» **Set problem**
Gather up the lines with the word "None" in them.

==============================

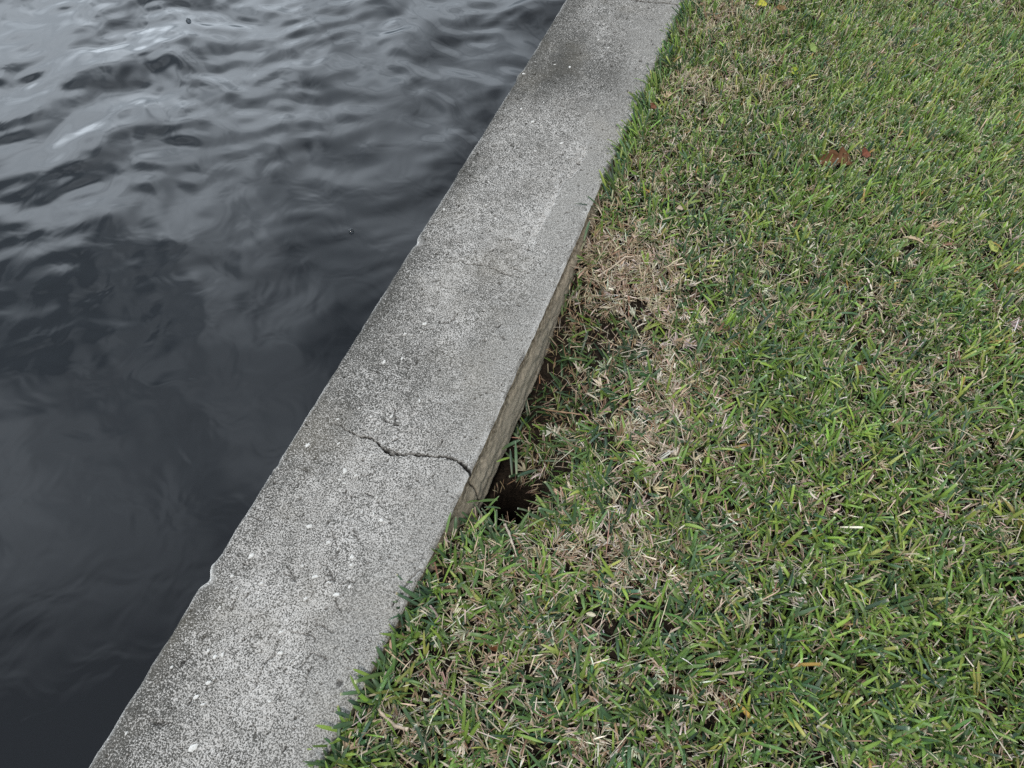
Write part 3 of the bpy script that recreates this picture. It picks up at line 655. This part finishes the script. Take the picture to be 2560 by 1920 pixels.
# ------------------------------------------------------------------ live grass
def green_set(nshoot, hero=False):
    x, y = scatter(nshoot); ok, z, ds = usable(x, y)
    dry, lush = fields(x, y)
    near = np.exp(-np.clip(ds, 0, 9) / 0.02)
    dep = np.interp(y, TRY, TRD)
    trench = np.clip((dep - 0.05) / 0.08, 0, 1) * np.exp(-(ds / 0.12) ** 2)
    p = np.clip((0.68 if not hero else 0.70) - 0.46 * dry + (0.5 if not hero else 0.3) * lush + 0.25 * (ds < 0.04) * (np.interp(y, TRY, TRD) < 0.052), 0.10, 1) * (1 - 0.66 * trench)
    if hero: p = p * (1 - 0.5 * hollow(x, y))
    if not hero: p = p * (1 - 0.6 * sstep(0.60, 0.70, fbm(x * 26, y * 26, 310, 3)))
    k = ok & (rng.random(nshoot) < p)
    x, y, z, ds, dry, lush, trench = [a[k] for a in (x, y, z, ds, dry, lush, trench)]
    hug = (ds < 0.045) & (y > 1.5)
    nb = rng.integers(2, 6, len(x)); i = np.repeat(np.arange(len(x)), nb); n = len(i)
    saz = rng.uniform(0, 6.28, len(x)); stl = np.abs(rng.normal(0.55, 0.30, len(x)))
    far = sstep(0.9, 2.2, y)
    side = rng.choice([0, math.pi], n)
    az = saz[i] + side + rng.normal(0, 0.45, n)
    # blown and mown lean at the far right of the lawn
    lean = (far * 0.6 * sstep(0.0, 0.4, x))[i]
    az = np.where(rng.random(n) < lean, rng.normal(1.0, 0.5, n), az)
    over = hug[i] & (rng.random(n) < 0.55)
    az = np.where(over, rng.normal(2.9, 0.6, n), az)
    P = np.stack([x[i] + rng.normal(0, .004, n), y[i] + rng.normal(0, .004, n), z[i] - 0.004], 1)
    kind = rng.random(len(x))
    broad = kind < 0.62
    W = np.where(broad[i], rng.uniform(.0034, .0074, n) * (1 - 0.25 * far[i]), rng.uniform(.0016, .0036, n))
    Ln = np.where(broad[i], rng.uniform(.030, .076, n), rng.uniform(.026, .068, n)) * (1 - 0.08 * far[i])
    tilt = np.clip(np.abs(rng.normal(0.72, 0.40, n)) * (1 - 0.40 * far[i]) + 0.25 * dry[i], 0.03, 1.45)
    curve = rng.normal(0.55, 0.45, n) * (1 - 0.3 * far[i])
    if hero:
        W = rng.uniform(.0046, .0078, n) * (1 - 0.2 * far[i]); Ln = rng.uniform(.044, .086, n) * (1 - 0.15 * far[i])
        tilt = np.clip(np.abs(rng.normal(0.75, 0.28, n)) * (1 - 0.35 * far[i]), .1, 1.3); curve = rng.normal(0.6, 0.45, n); P[:, 2] += 0.006
    tilt = np.where(tilt + curve > 1.9, 1.9 - curve, tilt)
    P[:, 2] += np.where(over, 0.022, 0); Ln = np.where(over, np.maximum(Ln, .048), Ln); tilt = np.where(over, np.clip(tilt, .35, .95), tilt); curve = np.where(over, np.clip(curve, .2, .8), curve)
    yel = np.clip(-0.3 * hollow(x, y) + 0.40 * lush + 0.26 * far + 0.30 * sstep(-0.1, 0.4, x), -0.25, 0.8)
    pr0 = pick(GREENS, [2.2, 4, 4, 2.2, .8, .15], len(x)); pr1 = pick(GREENS, [.5, 1.5, 4, 5, 3.0, 1.0], len(x))
    cs = np.where((rng.random(len(x)) < (0.34 if hero else 0.22) + yel)[:, None], pr1, pr0)
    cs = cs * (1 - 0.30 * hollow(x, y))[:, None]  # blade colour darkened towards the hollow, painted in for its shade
    cb = cs[i] * rng.normal(1, .13, (n, 1)).clip(.6, 1.5)
    odd = rng.random(n) < 0.05 * (1 - hollow(x, y))[i]; cb[odd] = pick(GREENS, [0, 0, 0, 1, 2, 2], int(odd.sum()))
    rust = rng.random(n) < 0.003; cb[rust] = np.array([0.42, 0.27, 0.08])
    ctip = pick(STRAWS, [3, 4, 1, .3, 3, 4, 1], n) * np.array([0.95, 1.05, 0.95])
    cut = rng.random(n) < (0.30 + 0.50 * far[i])
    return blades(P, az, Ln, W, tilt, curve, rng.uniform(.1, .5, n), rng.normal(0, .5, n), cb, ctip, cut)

def sprigs():
    def conv(lst, ox, oy, k): return [((ox + a / k, oy + b / k), (ox + c / k, oy + d / k), ci, w_) for a, b, c, d, ci, w_ in lst]
    S = conv([(830, 250, 960, 480, 1, 9), (565, 520, 810, 625, 4, 7), (530, 590, 615, 825, 3, 6), (610, 580, 830, 750, 1, 9), (780, 620, 930, 800, 1, 10), (590, 880, 890, 905, 2, 8), (500, 870, 720, 990, 0, 8), (670, 980, 760, 1110, 1, 9), (350, 1010, 570, 1085, 0, 8), (130, 1165, 345, 1195, 4, 8), (320, 1200, 570, 1130, 1, 9), (430, 1240, 650, 1085, 1, 9), (325, 1380, 610, 1195, 4, 7), (310, 1360, 395, 1545, 1, 8), (240, 1530, 610, 1625, 2, 9), (185, 1560, 325, 1690, 1, 10), (450, 1470, 750, 1335, 1, 9), (980, 0, 1125, 190, 3, 5), (820, 380, 930, 550, 1, 4), (555, 940, 740, 1030, 2, 8), (1110, 590, 1030, 750, 4, 6), (880, 600, 945, 830, 4, 6), (420, 1060, 460, 1150, 3, 6), (930, 560, 950, 690, 1, 9), (1720, 970, 1843, 965, 1, 9), (1400, 1380, 1600, 1400, 1, 9), (1010, 1130, 1160, 1150, 4, 7)], 760, 1560, 4.608)
    S += conv([(235, 955, 600, 1195, 1, 11), (330, 1265, 405, 1570, 1, 9), (522, 1180, 450, 1510, 3, 6), (110, 1450, 275, 1660, 4, 4), (215, 1370, 345, 1455, 1, 3), (920, 0, 850, 290, 2, 6), (845, 290, 840, 620, 2, 6), (1425, 8, 1140, 295, 4, 9), (1190, 0, 1255, 115, 4, 5), (450, 1045, 590, 1150, 0, 9), (1040, 600, 1185, 855, 2, 8), (745, 850, 800, 1100, 5, 4), (560, 890, 610, 1055, 5, 4), (900, 1070, 1005, 1410, 2, 9), (620, 1290, 1020, 1455, 3, 8), (1000, 880, 915, 1030, 1, 9), (1110, 900, 910, 1065, 1, 9), (700, 1240, 900, 1240, 1, 9), (985, 60, 975, 280, 1, 8), (1210, 670, 1215, 830, 5, 5), (760, 490, 930, 480, 2, 4), (640, 1440, 590, 1659, 1, 10)], 950, 1280, 5.184)
    S += conv([(1570, 420, 1680, 640, 1, 9), (1660, 320, 1830, 430, 1, 9), (1100, 1400, 1230, 1620, 3, 10), (1095, 1390, 1300, 1420, 2, 8), (1270, 1040, 1390, 1140, 1, 8), (1275, 1110, 1410, 1400, 2, 9), (1035, 1560, 1085, 1660, 0, 7), (1440, 850, 1540, 920, 1, 7), (1240, 1260, 1290, 1420, 1, 8), (1480, 860, 1560, 960, 2, 8), (1560, 630, 1640, 760, 2, 8), (1810, 60, 1900, 200, 2, 7), (1640, 880, 1600, 1000, 2, 9), (1400, 930, 1470, 1060, 1, 8)], 1380, 0, 5.53)
    S += conv([(1390, 1320, 1535, 1350, 0, 4), (1470, 1268, 1545, 1335, 1, 5), (1635, 1085, 1745, 1135, 2, 9), (1655, 1025, 1770, 1085, 1, 9), (1600, 1240, 1550, 1300, 1, 3), (1680, 900, 1720, 1010, 3, 7), (1755, 660, 1800, 790, 3, 8), (1900, 1365, 1925, 1490, 2, 9), (1490, 1430, 1450, 1560, 1, 7)], 900, 0, 2.592)
    S += conv([(730, 1085, 940, 1050, 2, 6), (945, 1060, 1270, 1035, 2, 7), (1040, 1160, 1320, 1180, 1, 5), (1295, 970, 1080, 1200, 2, 5), (1250, 380, 1500, 300, 4, 7), (1620, 630, 1950, 520, 0, 8), (1660, 0, 1350, 160, 1, 9), (1580, 30, 1600, 590, 1, 7), (1490, 160, 1520, 600, 0, 6), (1980, 1200, 2130, 1340, 1, 9), (1790, 1270, 2080, 1400, 1, 9)], 1060, 1100, 6.91)
    P, az, Ln, W, tl, cv, cb, tw = [], [], [], [], [], [], [], []
    for (tu, tv), (bu, bv), ci, wpx in S:
        b = at(bu, bv, -0.035); g = float(ground_z(np.array(b[0]), np.array(b[1]))); zb = max(g + 0.006, -0.06)
        dsb = b[0] - float(XR(np.array([b[1]]))[0])
        if dsb < 0.02: zb = max(zb, 0.0 if dsb < 0.008 else -0.02)
        b = at(bu, bv, zb); b[0] = max(b[0], float(XR(np.array([b[1]]))[0]) + 0.007); tpx = at(tu, tv, zb + 0.022)
        if tpx[0] < float(XR(np.array([tpx[1]]))[0]) + 0.004: tpx = at(tu, tv, max(zb + 0.022, 0.012))
        d = tpx - b; ln = np.linalg.norm(d); hz = math.hypot(d[0], d[1])
        th = math.atan2(hz, d[2]); c = random.uniform(0.3, 0.7)
        P.append(b); az.append(math.atan2(d[1], d[0])); Ln.append(ln * 1.02); tl.append(th - c / 2); cv.append(c)
        W.append(min(0.0088, wpx * 0.00092)); cb.append(GREENS[ci] * random.uniform(.85, 1.2)); tw.append(random.uniform(-.4, .4))
    n = len(P)
    return blades(np.array(P), np.array(az), np.array(Ln), np.array(W), np.array(tl), np.array(cv), rng.uniform(.1, .4, n), np.array(tw), np.array(cb), pick(STRAWS, [1, 2, 0, 0, 2, 2, 0], n), rng.random(n) < 0.0)
V, Q, C = joinm([green_set(31000), green_set(5000, True), sprigs()])
tag(mesh_np("grass", V, Q, M_GRASS, C), "mown broad bladed green lawn grass growing beside the seawall", "grass", kind="stuff")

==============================

» **Answer**
    cs = np.where((rng.random(len(x)) < (0.34 if hero else 0.22) + yel)[:, None], pr1, pr0)
    cs = cs * (1 - 0.30 * hollow(x, y))[:, None]  # blade colour darkened towards the hollow, painted in for its shade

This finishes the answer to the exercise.